▶ _Exercise requirements_: Find all the lines with "this" and gather them.

▶ _Information shown_:
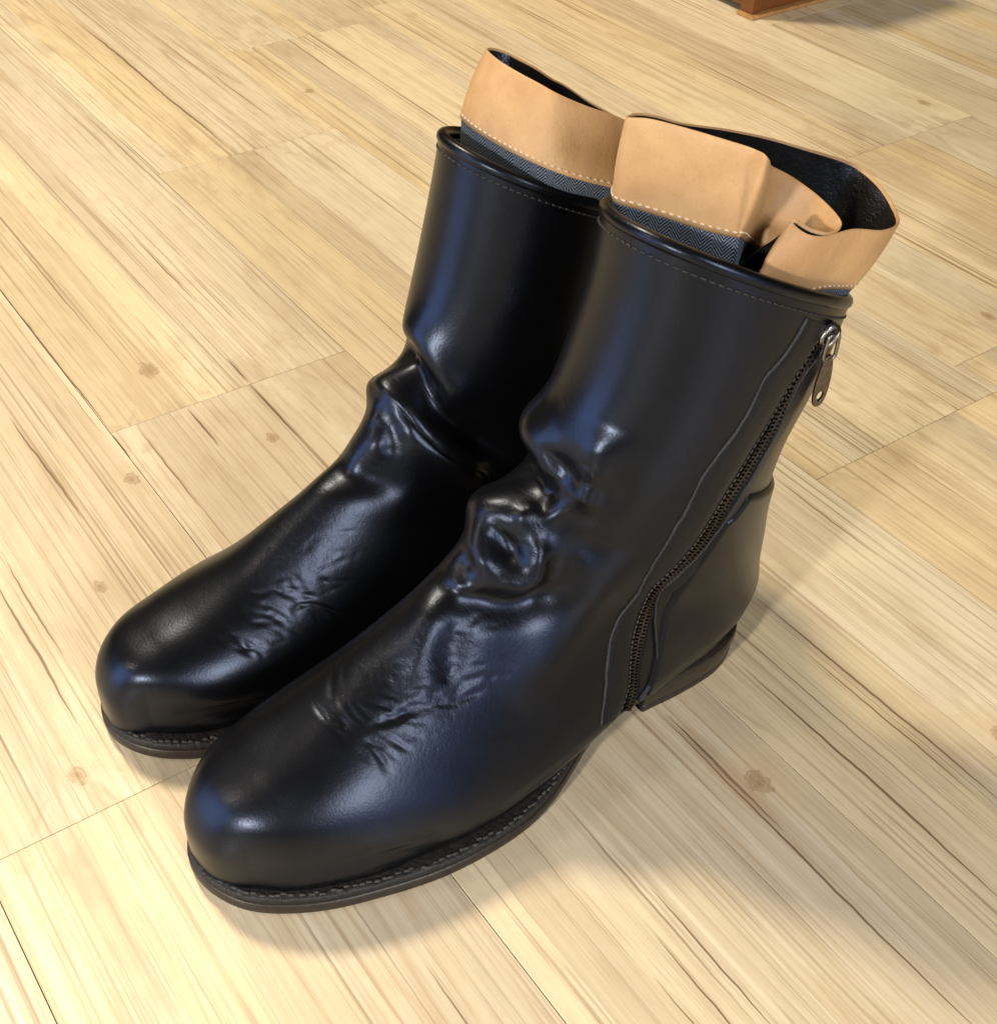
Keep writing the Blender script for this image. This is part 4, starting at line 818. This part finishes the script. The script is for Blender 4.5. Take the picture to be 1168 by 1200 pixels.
    if which == 'F':
        RF = np.array(RIM_F); ia, ib = [((rim - RF[q_]) ** 2).sum(1).argmin() for q_ in (4, 18)]
        ii = np.arange(n_c); inp = (ii >= ia) & (ii <= ib) if ia < ib else (ii >= ia) | (ii <= ib)
        deep[inp] = lowr[inp] + np.array([0, 0, .0002]); mid_ = np.where(inp[:, None], lowr + np.array([0, 0, .0004]), lowr * .6 + deep * .4 - on * th_)
    else: mid_ = lowr * .6 + deep * .4 - on * th_
    rows += [mid_, deep]
    Lg = np.stack(rows); mesh_obj('lining', Lg.reshape(-1, 3), grid_faces(len(rows), n_c, True), MAT['lining'], root, flip=flipc)
    # wool between the collar and the boot
    base = bot - on * .0007; shr = np.array([*G[0].mean(0)[:2], 0]); rows = []
    for k_ in np.linspace(-.12, 1, 9):
        q = base.copy(); q[:, 2] -= .036 * max(k_, 0)
        if k_ < 0: q = bot * .9 + rim * .1 - on * .0011
        if k_ > 0:
            ctr2 = G[int(20 + 60 * k_)].mean(0); q[:, :2] = q[:, :2] + (q[:, :2] - ctr2[:2]) * (.06 * k_ if which == 'F' else .04 * k_)
        rows.append(q)
    Wg = np.stack(rows)
    cen = G[0].mean(0)
    def clamp_in(Q):
        Q = Q.copy(); sh = Q.shape; Q = Q.reshape(-1, 3)
        for i in range(len(Q)):
            # the ring of the boot at this height: nearest surface point, pulled inside by 3 mm
            j = ((flat[:60 * nu] - Q[i]) ** 2).sum(1).argmin(); d_ = ((Q[i] - flat[j]) * nflat[j]).sum()
            if d_ > -.0030 and Q[i, 2] < flat[j, 2] + .004: Q[i] -= nflat[j] * (d_ + .0030)
        return Q.reshape(sh)
    Wg = clamp_in(Wg); al = np.concatenate([[0], np.cumsum(np.linalg.norm(np.diff(base, axis=0), axis=1))])
    uvw = np.stack([np.tile(al, (9, 1)), np.tile(np.linspace(-.12, 1, 9)[:, None] * .036, (1, n_c))], -1).reshape(-1, 2)
    mesh_obj('fabric_sock', Wg.reshape(-1, 3), grid_faces(9, n_c, True), MAT['wool'], root, flip=not flipc, uv=uvw)
    # cream stitches along the lower edge of the collar
    stl = bot * .93 + rim * .07 + on * .0012 * math.sin(math.pi * .07) + on * .0002
    st = resample(np.hstack([stl, on]), step=.0034, closed=True); T_ = frames(st[:, :3], st[:, 3:], True)
    dashes('collar_stitching', st[:, :3], T_[1], T_[0], .0021, .0007, .0005, MAT['thread_cream'], root)
    # ------------------------------------------------ sole, welt, heel
    O = outline(0., n=180); no = len(O)
    def zbot(x):
        spring = .0035 * np.clip((x - .262) / .056, 0, 1) ** 2
        arch = .0120 * (lambda s_: s_ * s_ * (3 - 2 * s_))(np.clip((.175 - x) / .095, 0, 1))
        return spring + arch
    zb = zbot(O[:, 0]); prof = [(.0016, .0000), (.0004, .0006), (.0, .0016), (.0, .0060), (.0006, .0070)]
    rows = []
    for ins, dz in prof:
        L = outline(ins, n=180); rows.append(np.column_stack([L, zb + dz]))
    L = outline(.020, n=180); cap = np.column_stack([L * [1, .3], zb]); cap0 = cap.copy(); cap1 = cap.copy(); cap1[:, 2] += .0070; cap0[:, 2] += .0002
    Sg = np.stack([cap0] + rows + [cap1])
    mesh_obj('outsole', Sg.reshape(-1, 3), grid_faces(len(Sg), no, True), MAT['sole'], root, flip=True)
    # welt: a strip round the forepart
    fore = np.where(O[:, 0] > .098)[0]; k0 = np.where(np.diff(fore) > 1)[0]
    idx = np.concatenate([fore[k0[0] + 1:], fore[:k0[0] + 1]]) if len(k0) else fore
    rows = []
    rough_ = rng.normal(0, 1, no); rough_ = (rough_ + np.roll(rough_, 1)) / 2
    for ins, dz in ((.0012, .0066), (.0008, .0072), (.0008, .0098), (.0014, .0106), (.0040, .0108), (.0075, .0112), (.013, .0110), (.0135, .0070)):
        L = outline(ins, n=180); jit = rough_ * (.00022 if .001 < ins < .009 and dz > .010 else 0)
        rows.append(np.column_stack([L, zb + dz + jit])[idx])
    Wt = np.stack(rows); mesh_obj('welt', Wt.reshape(-1, 3), grid_faces(len(Wt), len(idx)), MAT['welt'], root, flip=True)
    L = outline(.0034, n=180)[idx]; L3 = np.column_stack([L, (zb + .0108)[idx]]); st = resample(L3, step=.0034)
    T_, n_, S_ = frames(st, None); jit = rng.normal(0, .0005, (len(st), 1)) * S_ + rng.normal(0, .0006, (len(st), 1)) * T_
    dashes('welt_stitching', st + jit, n_, T_, .0030, .0016, .0006, MAT['welt_thread'], root)
    # heel block
    hx = .086
    def heel_loop(ins):
        L = outline(ins, n=180); L = L[L[:, 0] < hx]; k_ = np.where(np.linalg.norm(np.diff(L, axis=0), axis=1) > .02)[0]
        if len(k_): L = np.vstack([L[k_[0] + 1:], L[:k_[0] + 1]])
        a, b = L[-1], L[0]; br = np.array([a + (b - a) * f_ + np.array([-.004 * math.sin(math.pi * f_), 0]) for f_ in np.linspace(0, 1, 14)[1:-1]])
        return resample(np.vstack([L, br]), n=160, closed=True)
    def block(name, levels, mat):
        g = np.stack([np.column_stack([heel_loop(i), np.full(160, z)]) for i, z in levels])
        g = np.concatenate([g[:1] * [1, .02, 1], g, g[-1:] * [1, .02, 1]]); return mesh_obj(name, g.reshape(-1, 3), grid_faces(len(g), 160, True), mat, root, flip=True)
    block('heel_tip', [(.0022, .0), (.0016, .0006), (.0015, .0046), (.0019, .0050)], MAT['sole'])
    block('heel_block', [(.0017, .0051), (.0013, .0055), (.0008, .0118), (.0009, .0124)], MAT['sole'])
    MIRROR = False
    return root

make_boot('F', (.41, .350, 0), 'black slouched leather boot in front with open zip side, pull tab and folded tan collar')
make_boot('R', (.41, .457, 0), 'black leather boot behind, partly hidden, its tan collar pressed flat against the other')

# ---------------------------------------------------------------- floor of wood-look planks
HS = .52; PW = .3367 * HS; X0 = .366 * HS; PL = 1.585 * HS
CRACKS = [  # world x, y start, y end, half width (metres): long printed splits
 (.4393, 1.03, 1.40, .0011), (.1905, .66, .93, .0009), (.1430, .62, .745, .0010), (.4352, .165, .345, .0010), (.4275, .18, .30, .0006), (.3915, .13, .315, .0010),
 (.3320, .09, .318, .0009), (.3350, .22, .31, .0011), (.0825, .47, .60, .0010), (.0930, .52, .61, .0007), (.2070, .59, .695, .0007), (.2430, .64, .70, .0010), (.2900, .62, .73, .0009),
 (.3050, .80, .93, .0006), (.9300, .80, .99, .0010), (.6200, .50, .62, .0008), (.6500, .58, .78, .0007), (.5200, .33, .42, .0006), (.5700, .55, .66, .0006), (.7600, .65, .80, .0009),
 (.2620, .15, .235, .0007), (.2480, .13, .215, .0006), (.2350, .12, .20, .0005), (.1560, .18, .26, .0005), (.5000, 1.05, 1.20, .0006), (.3600, .98, 1.16, .0005), (.2250, .80, .98, .0005)]
KNOTS = [(.345, .250, .008), (.183, .640, .006), (.275, .630, .005), (.240, .745, .009), (.560, 1.10, .006), (.720, .800, .006), (.790, .470, .006),
 (.470, .200, .007), (.130, .560, .005), (1.05, .760, .007), (.070, .440, .006)]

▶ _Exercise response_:
Keep writing the Blender script for this image. This is part 4, starting at line 818. This part finishes the script. The script is for Blender 4.5. Take the picture to be 1168 by 1200 pixels.
            # the ring of the boot at this height: nearest surface point, pulled inside by 3 mm